After lunch we did our River Ecology class. We learned the fish in the river and we practiced developing hypotheses as at the end of our stay we would have to develop and perform an experiment which would end up being our grade, since this is the second half of our semester. Then a few of us trekked back to blue pool to swim, while others of us took advantage of the downtime to get organized and write in the Rite in the Rain notebooks that we have to turn in at the end of the course. We met up with one of the BFREE staff members and he taught us how to set up traps for small mammals. These were simple, collapsible, metal contraptions that we put balls of peanut butter and oats in. He told us the best ways to distribute them: near where there are places to hide, away from ants, and under some sort of shade. We also learned how to set up camera traps, which are the cameras that are motion-sensitive and often are the ones that get video footage of the bigger mammals, especially the big cats like jaguar or puma.

After dinner William gave a presentation on the Harpy Eagle. After the country started a reintroduction program, eagles slowly started showing in up the Bladen.
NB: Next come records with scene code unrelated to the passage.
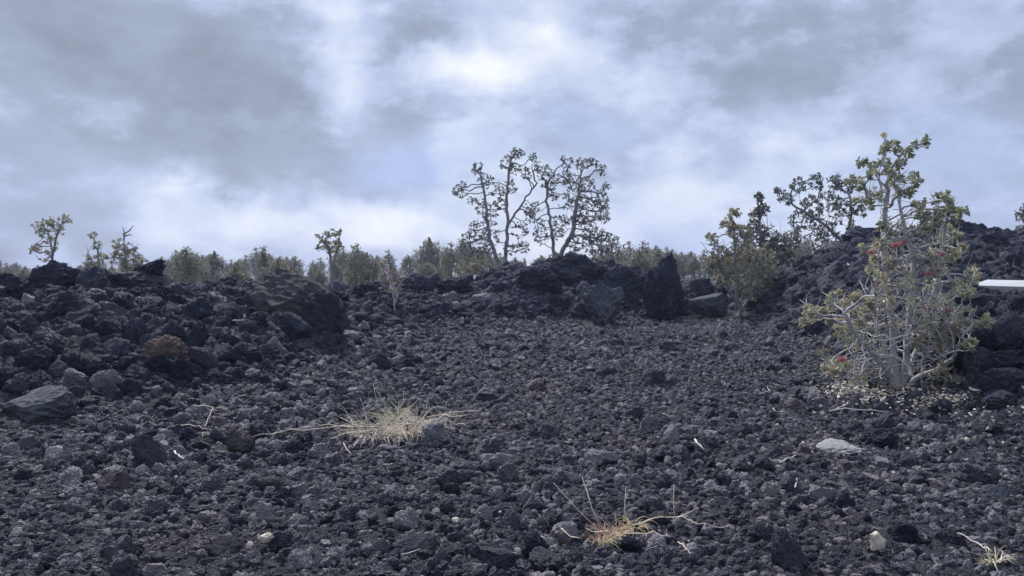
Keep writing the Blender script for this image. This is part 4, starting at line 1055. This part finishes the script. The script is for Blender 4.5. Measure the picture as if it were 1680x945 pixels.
# the cloud deck is brighter overhead, out of the picture, as overcast skies are
zen = n.new('ShaderNodeMapRange'); zen.interpolation_type = 'SMOOTHSTEP'; l.new(el, zen.inputs[0])
zen.inputs[1].default_value = R(20); zen.inputs[2].default_value = R(75); zen.inputs[3].default_value = 1.0; zen.inputs[4].default_value = 1.7
blue = None
for px, py, sx, sy, amp in ((660, 285, 110, 34, .75), (1330, 300, 70, 30, .35), (1130, 400, 120, 40, .45), (980, 220, 90, 40, .35), (1560, 240, 100, 60, .35), (60, 330, 80, 60, .2)):
    a, e = azel(px, py); ix, iy = FPX / sx / 1.1, FPX / sy / 1.1
    t = V_('MULTIPLY_ADD', v, (ix, iy, 0), (-a * ix, -e * iy, 0))
    g = M_('POWER', 2.71828, M_('MULTIPLY', V_('DOT_PRODUCT', t, t), -1.0))
    blue = M_('MULTIPLY', g, amp) if blue is None else M_('MULTIPLY_ADD', g, amp, blue)
thin = n.new('ShaderNodeMix'); thin.data_type = 'RGBA'; thin.clamp_factor = True
l.new(blue, thin.inputs[0]); l.new(rp.outputs[0], thin.inputs[6]); thin.inputs[7].default_value = (.335, .425, .69, 1)
bg = n.new('ShaderNodeBackground'); l.new(thin.outputs[2], bg.inputs[0]); l.new(zen.outputs[0], bg.inputs[1])
sky = n.new('ShaderNodeTexSky'); sky.sky_type = 'NISHITA'; sky.sun_disc = False; sky.sun_elevation = SUN_EL; sky.sun_rotation = SUN_AZ
bg2 = n.new('ShaderNodeBackground'); l.new(sky.outputs[0], bg2.inputs[0]); bg2.inputs[1].default_value = .07
mx = n.new('ShaderNodeMixShader'); mx.inputs[0].default_value = .93
l.new(bg2.outputs[0], mx.inputs[1]); l.new(bg.outputs[0], mx.inputs[2]); l.new(mx.outputs[0], out.inputs[0])
w.cycles.sampling_method = 'MANUAL'; w.cycles.sample_map_resolution = 512

sun = bpy.data.objects.new('sun', bpy.data.lights.new('sun', 'SUN')); COL.objects.link(sun)
sun.data.energy = 3.6; sun.data.angle = R(11); sun.data.color = (1, .985, .97)
to = Vector((math.sin(SUN_AZ) * math.cos(SUN_EL), math.cos(SUN_AZ) * math.cos(SUN_EL), math.sin(SUN_EL)))
sun.rotation_euler = to.to_track_quat('Z', 'Y').to_euler()

vs = S.view_settings
S.display_settings.display_device = 'sRGB'
vs.view_transform = 'Standard'; vs.look = 'None'; vs.exposure = .42; vs.gamma = 1; vs.use_curve_mapping = False
S.cycles.max_bounces = 5; S.cycles.diffuse_bounces = 3; S.cycles.volume_bounces = 0; S.cycles.transparent_max_bounces = 4
S.cycles.use_denoising = True
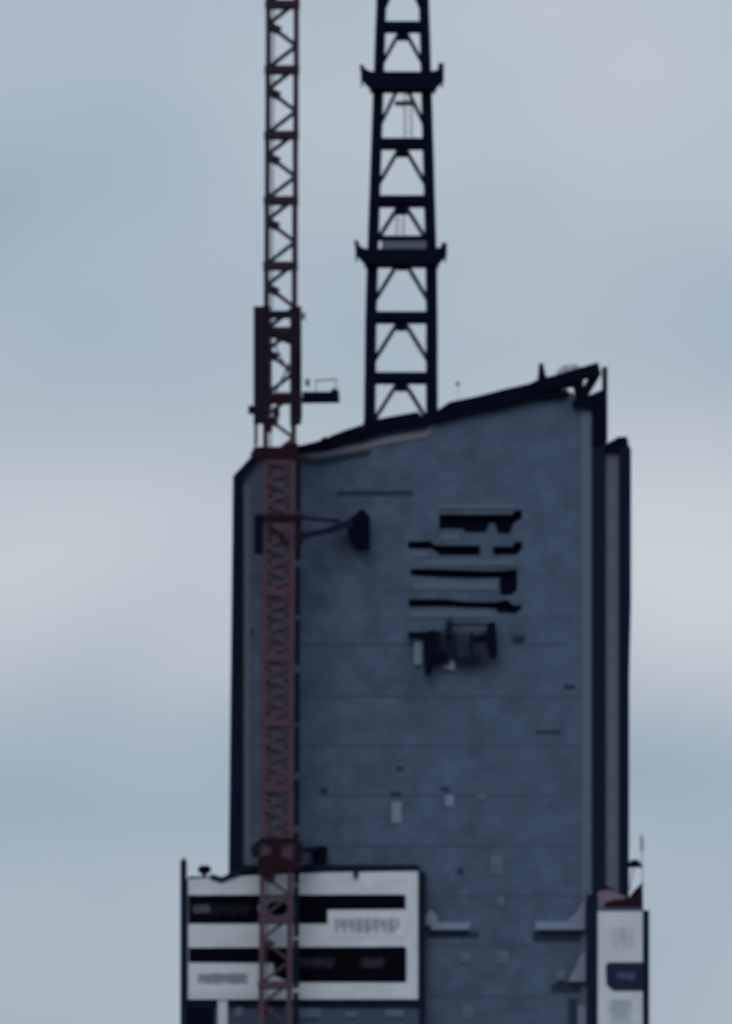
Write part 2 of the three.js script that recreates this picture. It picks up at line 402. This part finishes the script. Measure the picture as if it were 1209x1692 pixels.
{ // climbing cage
  const zf = ZM + hw + 0.45, cg = sub('climbing_cage', crane, at(460, 690, ZM));
  put('post', poly([[419, 700], [419, 520], [428, 512], [437, 503], [447, 506], [447, 672], [440, 700]], zf, 0.5), M.cage, cg);
  put('post', poly([[479, 702], [479, 509], [492, 505], [498, 514], [494, 540], [498, 560], [490, 580], [490, 652], [499, 655], [499, 690], [494, 702]], zf, 0.5), M.cage, cg);
  put('post', rect(419, 506, 440, 700, ZM - hw - 0.05, 0.4), M.cage, cg);
  put('post', rect(484, 506, 498, 700, ZM - hw - 0.05, 0.4), M.cage, cg);
  put('cage_beam', rect(447.2, 513, 478.8, 526, zf - 0.02, 0.4), M.cage, cg);
  put('cage_beam', beam(at(446, 550, zf - 0.2), at(484, 564, zf - 0.2), L(13), 0.36), M.cage, cg);
  put('cage_beam', rect(447.2, 652, 478.8, 668, zf - 0.02, 0.4), M.maroon, cg);
  put('side_beam', rect(419.3, 513, 447, 526, ZM + hw - 0.1, 2.2), M.cage, cg);
  put('side_beam', rect(484, 655, 497, 668, ZM + hw - 0.1, 2.2), M.cage, cg);
  put('brace', beam(at(452, 565, zf - 0.2), at(478, 620, zf - 0.2), 0.10), M.red, cg);
  put('brace', beam(at(478, 600, zf - 0.2), at(456, 648, zf - 0.2), 0.10), M.red, cg);
  put('lug', rect(410, 670, 419, 684, zf - 0.1, 0.3), M.cage, cg);
  put('lug', rect(499, 516, 504, 528, zf - 0.1, 0.3), M.cage, cg);
  put('jack', rect(438, 690, 450, 714, zf - 0.15, 0.4), M.maroon, cg);
  put('jack', rect(451, 672, 462, 690, zf - 0.25, 0.4), M.cage, cg);
  put('hanger', rect(420, 700, 426, 736, zf - 0.1, 0.2), M.red, cg);
  const pl = sub('side_platform', crane, at(530, 660, ZM));
  put('deck', poly([[499.2, 663], [499.2, 647], [545, 647], [551, 641], [560, 645], [561, 662]], zf - 0.05, 2.2), M.dark, pl);
  put('guard_rail', [beam(at(522, 629, zf - 0.1), at(556, 627, zf - 0.1), 0.09), beam(at(522, 627, zf - 0.1), at(522, 648, zf - 0.1), 0.06), beam(at(555, 627, zf - 0.1), at(555, 642, zf - 0.1), 0.06)], mat(0.10, 0.11, 0.13), pl);
  put('winch', rect(504, 626, 512, 638, zf - 0.3, 0.3), mat(0.16, 0.15, 0.17), pl);
}
{ // tie collars
  const zf = ZM + hw + 0.35;
  const c0 = sub('tie_collar', crane, at(460, 745, ZM));
  put('collar_beam', poly([[414, 748], [424, 738], [466, 739], [472, 732], [492, 732], [492, 756], [424, 757], [414, 753]], zf, 0.4), M.maroon, c0);
  put('collar_beam', rect(418, 738, 492, 755, ZM - hw - 0.05, 0.4), M.maroon, c0);
  put('collar_beam', rect(418, 738, 430, 755, zf - 0.42, MW + 0.5), M.maroon, c0);
  put('collar_beam', rect(480, 738, 491.5, 755, zf - 0.42, MW + 0.5), M.maroon, c0);

  const c1 = sub('tie_collar', crane, at(480, 880, ZM));
  put('collar_beam', rect(420, 850, 434, 915, zf, 0.4), M.dark, c1);
  put('collar_beam', rect(434.2, 850, 502, 860, zf - 0.02, 0.4), M.maroon, c1);
  put('brace', beam(at(442, 866, zf - 0.2), at(476, 898, zf - 0.2), L(6), 0.2), M.maroon, c1);
  put('collar_beam', poly([[488, 905], [486, 884], [492, 876], [501, 877], [503, 886], [497, 906]], zf - 0.01, 0.4), M.cage, c1);
  put('collar_beam', rect(420, 852, 432, 866, zf - 0.42, MW + 0.6), M.dark, c1);
  put('collar_beam', rect(490, 880, 500, 894, zf - 0.42, MW + 0.6), M.cage, c1);
  put('tie_strut', beam(at(500, 856, zf - 0.3), at(560, 861, 0.6), L(5), 0.15), M.cage, c1);
  put('tie_strut', [beam(at(500, 886, zf - 0.4), at(545, 876, 2.2), L(9), 0.3), beam(at(545, 876, 2.2), at(580, 864, 0.7), L(12), 0.35)], M.navy, c1);
  put('wall_anchor', poly([[574, 870], [577, 856], [586, 850], [594, 842], [602, 842], [606, 849], [611, 851], [611, 906], [594, 908], [580, 897], [576, 885]], 0.9, 0.9), M.dark, c1);

  const c2 = sub('tie_collar', crane, at(470, 1412, ZM));
  put('collar_beam', poly([[412, 1404], [422, 1391], [432, 1386], [430, 1398], [428, 1412], [421, 1414]], zf, 0.4), M.cage, c2);
  put('collar_beam', rect(432, 1384, 494, 1391, zf - 0.02, 0.4), M.cage, c2);
  put('collar_beam', rect(448, 1391.2, 465, 1412, zf - 0.03, 0.4), M.maroon, c2);
  put('collar_beam', poly([[424, 1420], [440, 1412], [460, 1412], [476, 1420], [492, 1424], [500, 1438], [466, 1438], [458, 1446], [432, 1446]], zf - 0.01, 0.4), M.maroon, c2);
  put('collar_beam', rect(486, 1391.3, 500, 1424, zf - 0.04, 0.4), M.cage, c2);
  put('collar_beam', rect(416, 1400, 428, 1414, zf - 0.42, MW + 0.6), M.cage, c2);
  put('tie_strut', beam(at(496, 1406, zf - 0.3), at(522, 1403, 1.0), L(12), 0.3), M.navy, c2);
  put('wall_anchor', poly([[513, 1405], [520, 1399], [536, 1397], [541, 1402], [539, 1430], [532, 1436], [520, 1436], [517, 1418]], 1.2, 1.2), M.dark, c2);
}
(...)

Researchers began watching these large birds and BFREE was part of an important study. One of the most important things that came out of this research was the outreach to local peoples, teaching them about these birds and their role in the forest. Harpy eagles have become an object of Belizean pride, and we could hear that in William’s voice as he spoke. Conservation is very important to the staff at BFREE and that is why they make it their life’s work.